I think walking is a great way to improve mental health especially whilst working from home as it allows you to get outside for a bit and have some fresh air which is a nice break from being inside the house all the time. It is a good way to clear your head and have time to yourself and if you go with a friend or family then this gives you the chance to spend time and talk with someone which can help with not feeling isolated.

– Sophie Warwick

The Benefits of Walking:

  • Regular exercise and fresh air has been proven to release endorphins and improve your mental health.
  • If you work out regularly, you’ll sleep better at night. Walking also helps reduce pain and stress, which can cause sleep disturbances.
  • It will help you burn calories and maintain a healthy weight. Daily walking increases metabolism by burning extra calories and by preventing muscle loss, which is particularly important as we get older.
  • Going for a walk when you’re tired may be a more effective energy boost than grabbing a cup of coffee.

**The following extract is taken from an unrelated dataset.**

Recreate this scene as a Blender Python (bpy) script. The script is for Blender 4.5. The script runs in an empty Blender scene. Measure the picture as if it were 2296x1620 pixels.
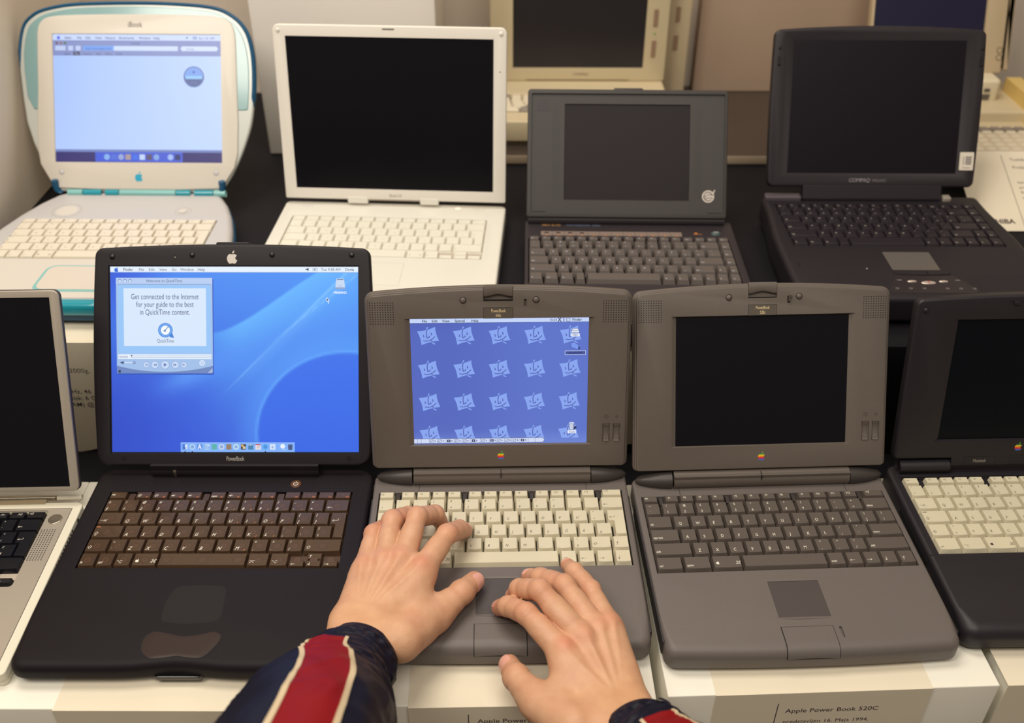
import bpy, bmesh, math, random
import numpy as np
from math import sin, cos, pi, radians, sqrt, atan2, exp
from mathutils import Matrix, Vector
random.seed(7)
MM = 0.001
ZT = 800.0                                  # height of the front plinth tops above the floor, mm
scene = bpy.context.scene
C = scene.collection

# ------------------------------------------------------------------ camera
F, PITCH, ROLL, CAMH = 2199.7, 35.74, 0.15, 803.1
cd = bpy.data.cameras.new('camera')
cam = bpy.data.objects.new('camera', cd)
C.objects.link(cam)
cam.matrix_world = Matrix.Translation((0, 0, (CAMH + ZT) * MM)) @ Matrix.Rotation(radians(90 - PITCH), 4, 'X') @ Matrix.Rotation(radians(ROLL), 4, 'Z')
cd.sensor_width = 36.0
cd.lens = F / 2296 * 36.0
cd.clip_start = 0.02
cd.dof.use_dof = True
cd.dof.focus_distance = 1.03
cd.dof.aperture_fstop = 4.2
scene.camera = cam

# ------------------------------------------------------------------ light and exposure
scene.view_settings.view_transform = 'Standard'
scene.view_settings.look = 'None'
scene.view_settings.gamma = 1.0
scene.view_settings.use_curve_mapping = False
scene.view_settings.exposure = -0.1
w = bpy.data.worlds.new('World')
scene.world = w
w.use_nodes = True
w.node_tree.nodes['Background'].inputs[0].default_value = (1.0, 0.88, 0.76, 1)
w.node_tree.nodes['Background'].inputs[1].default_value = 0.17

def area(name, x, y, z, sx, sy, power, col=(1.0, 0.92, 0.805), target=None):
    l = bpy.data.lights.new(name, 'AREA')
    l.shape = 'RECTANGLE'; l.size = sx; l.size_y = sy; l.energy = power; l.color = col
    o = bpy.data.objects.new(name, l)
    C.objects.link(o)
    o.location = (x, y, z)
    d = Vector(target) - Vector((x, y, z)) if target else Vector((0, 0, -1))
    o.rotation_euler = d.to_track_quat('-Z', 'Y').to_euler()
    return o
area('ceiling_or_fill_light', -0.40, 1.15, 2.9, 1.3, 0.6, 25)
area('ceiling_or_fill_light', 0.40, -0.3, 3.0, 1.1, 1.1, 23, target=(0, 0.9, 0.8))
area('ceiling_or_fill_light', -1.0, -0.1, 3.0, 0.8, 0.8, 28, target=(-0.4, 1.8, 1.1))  # added fill aimed at the background, not a known ceiling fixture

# ------------------------------------------------------------------ materials
def lin(c):
    c = c / 255.0
    return c / 12.92 if c <= 0.04045 else ((c + 0.055) / 1.055) ** 2.4
def rgb(c): return (lin(c[0]), lin(c[1]), lin(c[2]), 1.0)
MATS = {}
def mat(name, c, rough=0.5, metal=0.0, spec=0.5, bump=0.0, bscale=900.0, var=0.0, vscale=12.0, coat=0.0, trans=0.0, alpha=1.0, sss=0.0, ior=1.45):
    if name in MATS: return MATS[name]
    m = bpy.data.materials.new(name); m.use_nodes = True
    nt = m.node_tree; b = nt.nodes['Principled BSDF']
    b.inputs['Base Color'].default_value = rgb(c)
    b.inputs['Roughness'].default_value = rough
    b.inputs['Metallic'].default_value = metal
    b.inputs['Specular IOR Level'].default_value = spec
    b.inputs['Coat Weight'].default_value = coat
    b.inputs['Coat Roughness'].default_value = 0.1
    b.inputs['Transmission Weight'].default_value = trans
    b.inputs['IOR'].default_value = ior
    b.inputs['Alpha'].default_value = alpha
    if bump or var:
        tc = nt.nodes.new('ShaderNodeTexCoord')
    if bump:
        n = nt.nodes.new('ShaderNodeTexNoise'); n.inputs['Scale'].default_value = bscale; n.inputs['Detail'].default_value = 2
        bp = nt.nodes.new('ShaderNodeBump'); bp.inputs['Strength'].default_value = bump; bp.inputs['Distance'].default_value = 0.0006
        nt.links.new(tc.outputs['Object'], n.inputs['Vector'])
        nt.links.new(n.outputs['Fac'], bp.inputs['Height']); nt.links.new(bp.outputs['Normal'], b.inputs['Normal'])
    if var:
        n = nt.nodes.new('ShaderNodeTexNoise'); n.inputs['Scale'].default_value = vscale; n.inputs['Detail'].default_value = 4
        mx = nt.nodes.new('ShaderNodeMix'); mx.data_type = 'RGBA'
        a, z = rgb(c), rgb([max(0, k * (1 - var)) for k in c])
        mx.inputs[6].default_value = a; mx.inputs[7].default_value = z
        nt.links.new(tc.outputs['Object'], n.inputs['Vector'])
        nt.links.new(n.outputs['Fac'], mx.inputs[0]); nt.links.new(mx.outputs[2], b.inputs['Base Color'])
    MATS[name] = m
    return m
def lcd_mat(name, strength):
    m = bpy.data.materials.new(name); m.use_nodes = True
    nt = m.node_tree; b = nt.nodes['Principled BSDF']
    b.inputs['Base Color'].default_value = (0.006, 0.006, 0.008, 1); b.inputs['Roughness'].default_value = 0.35
    a = nt.nodes.new('ShaderNodeVertexColor'); a.layer_name = 'Col'
    nt.links.new(a.outputs['Color'], b.inputs['Emission Color'])
    b.inputs['Emission Strength'].default_value = strength
    MATS[name] = m
    return m
LCD = lcd_mat('lit_screen', 1.08)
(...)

Walking increases oxygen flow through the body. It can also increase levels of cortisol, epinephrine, and norepinephrine. Those are the hormones that help elevate energy levels.
  • Several studies have found that walking protects the joints — especially the knees and hips.

Tips to Build Walking Into Your Daily Routine:

  • Take the stairs instead of the lift (for at least part of the way).
  • Get off public transport one stop earlier and walk to or from work.
  • Walk (don’t drive) to the local shops.
  • Walk the dog (or your neighbour’s dog).

Even though the country is on its way to opening back up, social media is still filled with walking and hiking pictures. This just goes to show how beneficial walking really is and here at MLAS we have definitely felt the benefit and taken advantage of the beautiful scenery not far from our own doorsteps.

Regular walking has heightened my appreciation of the area in which I live and I have actually seen the seasons changing before my eyes!